Requirements - Copy every line of the data that includes the string "scene".

◇ ◇ ◇ ◇ ◇ ◇ ◇

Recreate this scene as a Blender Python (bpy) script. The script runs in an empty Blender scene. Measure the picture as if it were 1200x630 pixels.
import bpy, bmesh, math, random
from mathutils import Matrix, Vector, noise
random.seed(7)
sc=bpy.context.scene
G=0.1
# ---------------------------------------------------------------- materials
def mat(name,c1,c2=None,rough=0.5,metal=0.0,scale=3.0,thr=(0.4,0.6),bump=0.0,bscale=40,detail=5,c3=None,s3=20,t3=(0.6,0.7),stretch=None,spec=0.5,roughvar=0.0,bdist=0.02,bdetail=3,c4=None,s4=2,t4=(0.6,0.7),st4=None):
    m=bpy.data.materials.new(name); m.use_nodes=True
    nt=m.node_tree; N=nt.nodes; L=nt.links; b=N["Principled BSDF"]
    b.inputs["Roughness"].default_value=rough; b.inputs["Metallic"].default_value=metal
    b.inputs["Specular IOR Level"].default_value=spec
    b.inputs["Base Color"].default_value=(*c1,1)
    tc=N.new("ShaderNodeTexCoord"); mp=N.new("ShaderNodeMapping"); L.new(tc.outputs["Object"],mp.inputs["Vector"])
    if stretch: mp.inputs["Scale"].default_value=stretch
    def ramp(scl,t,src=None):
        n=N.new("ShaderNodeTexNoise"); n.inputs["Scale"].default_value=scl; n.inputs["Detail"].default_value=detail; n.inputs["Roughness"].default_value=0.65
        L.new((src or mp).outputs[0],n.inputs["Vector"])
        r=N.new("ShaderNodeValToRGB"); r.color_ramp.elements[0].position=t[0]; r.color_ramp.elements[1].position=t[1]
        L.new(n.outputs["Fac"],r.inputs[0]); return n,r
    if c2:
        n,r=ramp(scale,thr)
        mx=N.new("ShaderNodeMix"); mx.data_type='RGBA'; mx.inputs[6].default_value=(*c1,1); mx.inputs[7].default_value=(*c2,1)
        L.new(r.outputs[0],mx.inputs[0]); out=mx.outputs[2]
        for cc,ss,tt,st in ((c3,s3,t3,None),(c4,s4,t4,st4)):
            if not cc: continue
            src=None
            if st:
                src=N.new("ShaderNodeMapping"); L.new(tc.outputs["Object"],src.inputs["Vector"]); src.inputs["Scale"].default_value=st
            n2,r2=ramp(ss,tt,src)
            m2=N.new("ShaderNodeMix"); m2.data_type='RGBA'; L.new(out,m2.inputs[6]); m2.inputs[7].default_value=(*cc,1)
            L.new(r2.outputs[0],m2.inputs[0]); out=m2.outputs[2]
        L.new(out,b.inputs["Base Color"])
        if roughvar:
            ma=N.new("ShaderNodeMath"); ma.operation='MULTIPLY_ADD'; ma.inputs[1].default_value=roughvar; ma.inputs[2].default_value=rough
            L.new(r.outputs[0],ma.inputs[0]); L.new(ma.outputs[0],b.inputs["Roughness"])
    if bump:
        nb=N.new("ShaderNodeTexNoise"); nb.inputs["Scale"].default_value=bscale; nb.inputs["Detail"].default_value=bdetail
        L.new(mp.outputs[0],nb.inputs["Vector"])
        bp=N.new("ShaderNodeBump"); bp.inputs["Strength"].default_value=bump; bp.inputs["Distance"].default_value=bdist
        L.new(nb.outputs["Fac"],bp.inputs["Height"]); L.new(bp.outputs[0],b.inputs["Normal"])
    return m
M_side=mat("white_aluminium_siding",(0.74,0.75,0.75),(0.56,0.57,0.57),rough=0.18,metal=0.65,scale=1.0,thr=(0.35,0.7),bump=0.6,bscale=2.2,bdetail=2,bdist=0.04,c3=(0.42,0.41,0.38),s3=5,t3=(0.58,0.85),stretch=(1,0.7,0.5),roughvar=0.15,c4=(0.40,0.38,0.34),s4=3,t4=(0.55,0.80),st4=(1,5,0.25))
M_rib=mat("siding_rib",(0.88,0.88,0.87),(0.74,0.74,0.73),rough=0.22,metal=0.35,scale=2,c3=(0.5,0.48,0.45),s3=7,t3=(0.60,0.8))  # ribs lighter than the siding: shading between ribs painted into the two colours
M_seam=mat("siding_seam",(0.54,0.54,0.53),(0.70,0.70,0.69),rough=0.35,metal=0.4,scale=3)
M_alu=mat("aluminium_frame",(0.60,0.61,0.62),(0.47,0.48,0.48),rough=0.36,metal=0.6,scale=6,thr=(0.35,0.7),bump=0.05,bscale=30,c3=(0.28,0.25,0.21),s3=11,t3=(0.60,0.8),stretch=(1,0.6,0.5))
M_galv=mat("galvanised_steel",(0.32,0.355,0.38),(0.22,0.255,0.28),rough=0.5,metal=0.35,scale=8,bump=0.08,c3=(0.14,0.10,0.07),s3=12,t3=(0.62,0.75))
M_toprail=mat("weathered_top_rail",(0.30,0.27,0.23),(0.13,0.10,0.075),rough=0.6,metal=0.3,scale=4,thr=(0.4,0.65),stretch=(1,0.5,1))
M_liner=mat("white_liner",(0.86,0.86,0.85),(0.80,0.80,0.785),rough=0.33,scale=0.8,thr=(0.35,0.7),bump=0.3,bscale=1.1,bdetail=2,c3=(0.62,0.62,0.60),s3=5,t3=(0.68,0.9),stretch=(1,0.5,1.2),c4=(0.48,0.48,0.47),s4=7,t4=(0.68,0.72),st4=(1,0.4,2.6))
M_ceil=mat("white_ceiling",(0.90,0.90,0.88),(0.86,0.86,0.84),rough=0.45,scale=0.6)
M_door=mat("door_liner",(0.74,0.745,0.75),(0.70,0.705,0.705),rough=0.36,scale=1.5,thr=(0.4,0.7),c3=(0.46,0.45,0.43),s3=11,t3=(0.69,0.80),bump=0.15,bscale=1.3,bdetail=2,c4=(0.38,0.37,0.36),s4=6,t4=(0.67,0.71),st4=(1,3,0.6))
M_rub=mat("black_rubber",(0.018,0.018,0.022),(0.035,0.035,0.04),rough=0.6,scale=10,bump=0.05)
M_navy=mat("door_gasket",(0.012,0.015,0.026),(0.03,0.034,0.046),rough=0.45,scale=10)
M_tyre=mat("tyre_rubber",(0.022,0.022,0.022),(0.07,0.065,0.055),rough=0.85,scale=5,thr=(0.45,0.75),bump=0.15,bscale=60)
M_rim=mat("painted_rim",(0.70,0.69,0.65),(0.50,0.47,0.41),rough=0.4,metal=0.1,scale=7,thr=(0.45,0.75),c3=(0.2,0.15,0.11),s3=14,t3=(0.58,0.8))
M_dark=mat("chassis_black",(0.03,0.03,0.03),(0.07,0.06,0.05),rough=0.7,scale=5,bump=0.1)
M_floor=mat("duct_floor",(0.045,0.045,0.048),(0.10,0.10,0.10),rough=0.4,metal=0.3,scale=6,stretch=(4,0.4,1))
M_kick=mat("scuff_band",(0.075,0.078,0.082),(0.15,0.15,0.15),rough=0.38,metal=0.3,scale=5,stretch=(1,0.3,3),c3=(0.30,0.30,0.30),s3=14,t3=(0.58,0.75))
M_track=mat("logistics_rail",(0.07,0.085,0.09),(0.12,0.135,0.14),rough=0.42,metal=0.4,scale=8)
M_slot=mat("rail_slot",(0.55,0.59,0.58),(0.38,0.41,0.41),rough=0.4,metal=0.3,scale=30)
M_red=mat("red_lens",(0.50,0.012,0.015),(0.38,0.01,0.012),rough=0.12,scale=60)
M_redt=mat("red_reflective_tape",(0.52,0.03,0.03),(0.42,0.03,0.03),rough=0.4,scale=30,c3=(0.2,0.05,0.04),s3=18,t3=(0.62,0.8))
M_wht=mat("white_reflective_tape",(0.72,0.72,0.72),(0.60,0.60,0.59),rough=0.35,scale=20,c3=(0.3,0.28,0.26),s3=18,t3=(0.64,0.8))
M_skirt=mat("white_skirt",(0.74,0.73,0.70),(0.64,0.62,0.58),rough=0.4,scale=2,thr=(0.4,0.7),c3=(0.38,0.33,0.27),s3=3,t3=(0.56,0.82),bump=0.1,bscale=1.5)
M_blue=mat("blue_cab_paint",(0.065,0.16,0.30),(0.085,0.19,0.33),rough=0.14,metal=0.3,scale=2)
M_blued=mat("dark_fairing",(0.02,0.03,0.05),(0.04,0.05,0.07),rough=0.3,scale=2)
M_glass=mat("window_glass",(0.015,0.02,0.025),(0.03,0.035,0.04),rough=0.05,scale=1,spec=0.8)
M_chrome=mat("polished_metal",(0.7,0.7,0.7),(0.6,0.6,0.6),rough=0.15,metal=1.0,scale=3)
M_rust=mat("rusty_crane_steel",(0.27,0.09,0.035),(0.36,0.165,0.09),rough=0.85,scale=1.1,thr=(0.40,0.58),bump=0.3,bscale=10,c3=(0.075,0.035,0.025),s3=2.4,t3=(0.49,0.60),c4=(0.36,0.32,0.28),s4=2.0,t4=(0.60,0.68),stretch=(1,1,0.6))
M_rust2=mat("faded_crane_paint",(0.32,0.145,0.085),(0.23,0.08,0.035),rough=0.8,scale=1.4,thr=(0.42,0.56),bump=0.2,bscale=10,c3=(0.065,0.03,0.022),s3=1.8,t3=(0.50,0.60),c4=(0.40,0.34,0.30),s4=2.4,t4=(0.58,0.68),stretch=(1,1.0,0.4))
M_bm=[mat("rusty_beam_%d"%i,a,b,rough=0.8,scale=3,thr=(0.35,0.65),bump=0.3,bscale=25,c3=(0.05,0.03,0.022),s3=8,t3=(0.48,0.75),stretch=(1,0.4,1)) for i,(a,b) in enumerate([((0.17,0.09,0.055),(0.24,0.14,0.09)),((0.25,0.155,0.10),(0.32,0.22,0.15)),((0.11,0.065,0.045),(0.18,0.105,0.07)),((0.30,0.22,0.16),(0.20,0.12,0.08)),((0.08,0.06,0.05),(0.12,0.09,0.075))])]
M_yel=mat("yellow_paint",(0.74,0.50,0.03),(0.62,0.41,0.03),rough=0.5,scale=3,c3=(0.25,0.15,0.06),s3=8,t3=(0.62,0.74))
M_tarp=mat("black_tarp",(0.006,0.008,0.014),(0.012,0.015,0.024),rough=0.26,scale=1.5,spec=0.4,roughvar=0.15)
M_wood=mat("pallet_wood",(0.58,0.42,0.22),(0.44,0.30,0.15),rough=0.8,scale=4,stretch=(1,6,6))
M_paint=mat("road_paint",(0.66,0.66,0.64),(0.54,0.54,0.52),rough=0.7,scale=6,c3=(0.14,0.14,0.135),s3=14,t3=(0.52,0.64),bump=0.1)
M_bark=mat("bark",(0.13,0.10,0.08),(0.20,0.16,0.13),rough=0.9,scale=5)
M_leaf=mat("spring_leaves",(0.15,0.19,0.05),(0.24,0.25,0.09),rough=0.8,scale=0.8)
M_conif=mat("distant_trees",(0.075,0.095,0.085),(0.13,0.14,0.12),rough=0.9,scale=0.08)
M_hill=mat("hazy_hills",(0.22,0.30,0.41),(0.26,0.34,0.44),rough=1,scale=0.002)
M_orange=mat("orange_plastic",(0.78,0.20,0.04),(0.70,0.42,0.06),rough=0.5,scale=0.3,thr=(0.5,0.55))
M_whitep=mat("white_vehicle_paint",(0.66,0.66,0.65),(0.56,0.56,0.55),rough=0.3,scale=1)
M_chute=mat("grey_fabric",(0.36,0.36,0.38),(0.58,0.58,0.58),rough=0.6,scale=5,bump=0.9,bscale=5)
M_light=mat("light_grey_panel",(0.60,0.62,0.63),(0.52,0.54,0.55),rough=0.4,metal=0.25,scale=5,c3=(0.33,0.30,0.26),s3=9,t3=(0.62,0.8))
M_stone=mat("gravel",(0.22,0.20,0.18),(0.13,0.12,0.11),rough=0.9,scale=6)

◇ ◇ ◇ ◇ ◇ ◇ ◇

Answer to the problem -
Recreate this scene as a Blender Python (bpy) script. The script runs in an empty Blender scene. Measure the picture as if it were 1200x630 pixels.
sc=bpy.context.scene